PROBLEM REQUIREMENTS
Copy each line below exactly and leave the pictures out.

......

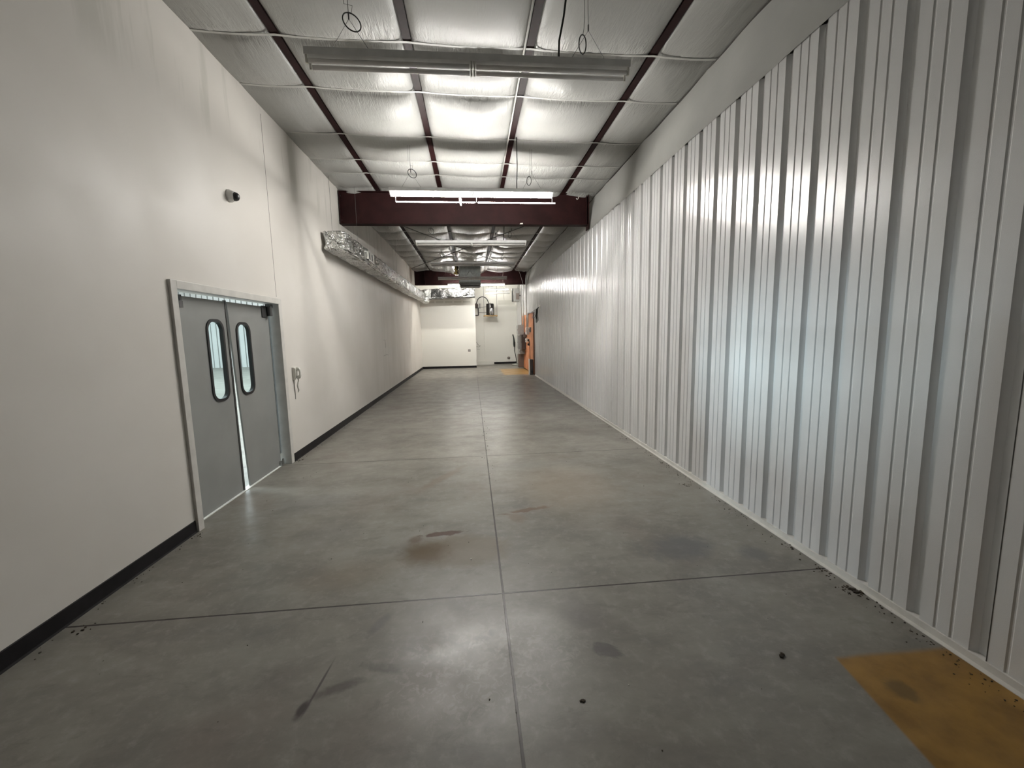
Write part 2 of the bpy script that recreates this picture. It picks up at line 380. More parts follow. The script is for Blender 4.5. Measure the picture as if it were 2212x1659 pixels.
# black cove base
def base_left(y0, y1):
    mb = MB(); mb.prism([(L, 0), (L+0.014, 0), (L+0.008, 0.012), (L+0.005, 0.105), (L+0.002, 0.11), (L, 0.11)], 'y', y0, y1); return mb
struct(base_left(Y0, 3.752), 'baseboard_left', 'base_vinyl', label='black vinyl base in front of the doorway')
struct(base_left(5.815, YP), 'baseboard_left.001', 'base_vinyl', label='black vinyl base beyond the doorway')
struct(MB().prism([(YP, 0), (YP-0.014, 0), (YP-0.006, 0.012), (YP-0.005, 0.11), (YP, 0.11)], 'x', L+0.005, 0.185), 'baseboard_partition', 'base_vinyl', label='black vinyl base of the far partition')
struct(MB().box(1.17, 2.42, YB-0.02, YB, 0.02, 0.13), 'baseboard_back', 'base_vinyl', label='black base on the recess back wall')
struct(MB().box(0.19, 1.15, YB-0.10, YB, 0, 0.20), 'trim_3', 'partition', label='low white box along the recess back wall')

# ceiling: foil-faced insulation hung between the purlins
PX = [-1.752, -0.533, 0.661, 1.923]
straps1 = [-12.5, -11.0, -9.5, -8.0, -6.6, -5.4, -4.3, -3.2, -2.0, -0.8, 0.4, 1.6, 2.8, 4.44, 5.27, 6.38, 7.25, 7.82]
straps = [s for s in straps1] + [8.55, 9.4, 10.3, 11.15, 12.0, 12.9, 13.7, 14.6, 15.5, 16.4, 17.3, 18.3, 19.3, 20.3, 21.4, 22.6]
bays = [(L-0.02, PX[0]-0.028)] + [(PX[i]+0.028, PX[i+1]-0.028) for i in range(3)] + [(PX[3]+0.028, R+0.16)]
rnd = random.Random(3)
verts = []; faces = []; wrk = []
ys_all = []
edges = [Y0]+straps+[YB+0.05]
for a, b in zip(edges, edges[1:]):
    nseg = 8 if b < 2.7 else max(6, int((b-a)/0.045)) if b < 9 else max(6, int((b-a)/0.07))
    for q in range(nseg): ys_all.append((a+(b-a)*q/nseg, a, b, q/nseg))
ys_all.append((edges[-1], edges[-2], edges[-1], 1.0))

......

TASK ANSWER
Write part 2 of the bpy script that recreates this picture. It picks up at line 380. More parts follow. The script is for Blender 4.5. Measure the picture as if it were 2212x1659 pixels.
# black cove base
def base_left(y0, y1):
    mb = MB(); mb.prism([(L, 0), (L+0.014, 0), (L+0.008, 0.012), (L+0.005, 0.105), (L+0.002, 0.11), (L, 0.11)], 'y', y0, y1); return mb
struct(base_left(Y0, 3.752), 'baseboard_left', 'base_vinyl', label='black vinyl base in front of the doorway')
struct(base_left(5.815, YP), 'baseboard_left.001', 'base_vinyl', label='black vinyl base beyond the doorway')
struct(MB().prism([(YP, 0), (YP-0.014, 0), (YP-0.006, 0.012), (YP-0.005, 0.11), (YP, 0.11)], 'x', L+0.005, 0.185), 'baseboard_partition', 'base_vinyl', label='black vinyl base of the far partition')
struct(MB().box(1.17, 2.42, YB-0.02, YB, 0.02, 0.13), 'baseboard_back', 'base_vinyl', label='black base on the recess back wall')
struct(MB().box(0.19, 1.15, YB-0.10, YB, 0, 0.20), 'trim_3', 'partition', label='low white box along the recess back wall')

# ceiling: foil-faced insulation hung between the purlins
PX = [-1.752, -0.533, 0.661, 1.923]
straps1 = [-12.5, -11.0, -9.5, -8.0, -6.6, -5.4, -4.3, -3.2, -2.0, -0.8, 0.4, 1.6, 2.8, 4.44, 5.27, 6.38, 7.25, 7.82]
straps = [s for s in straps1] + [8.55, 9.4, 10.3, 11.15, 12.0, 12.9, 13.7, 14.6, 15.5, 16.4, 17.3, 18.3, 19.3, 20.3, 21.4, 22.6]
bays = [(L-0.02, PX[0]-0.028)] + [(PX[i]+0.028, PX[i+1]-0.028) for i in range(3)] + [(PX[3]+0.028, R+0.16)]
rnd = random.Random(3)
verts = []; faces = []; wrk = []
ys_all = []
edges = [Y0]+straps+[YB+0.05]
for a, b in zip(edges, edges[1:]):
    nseg = 8 if b < 2.7 else max(6, int((b-a)/0.045)) if b < 9 else max(6, int((b-a)/0.07))
    for q in range(nseg): ys_all.append((a+(b-a)*q/nseg, a, b, q/nseg))
ys_all.append((edges[-1], edges[-2], edges[-1], 1.0))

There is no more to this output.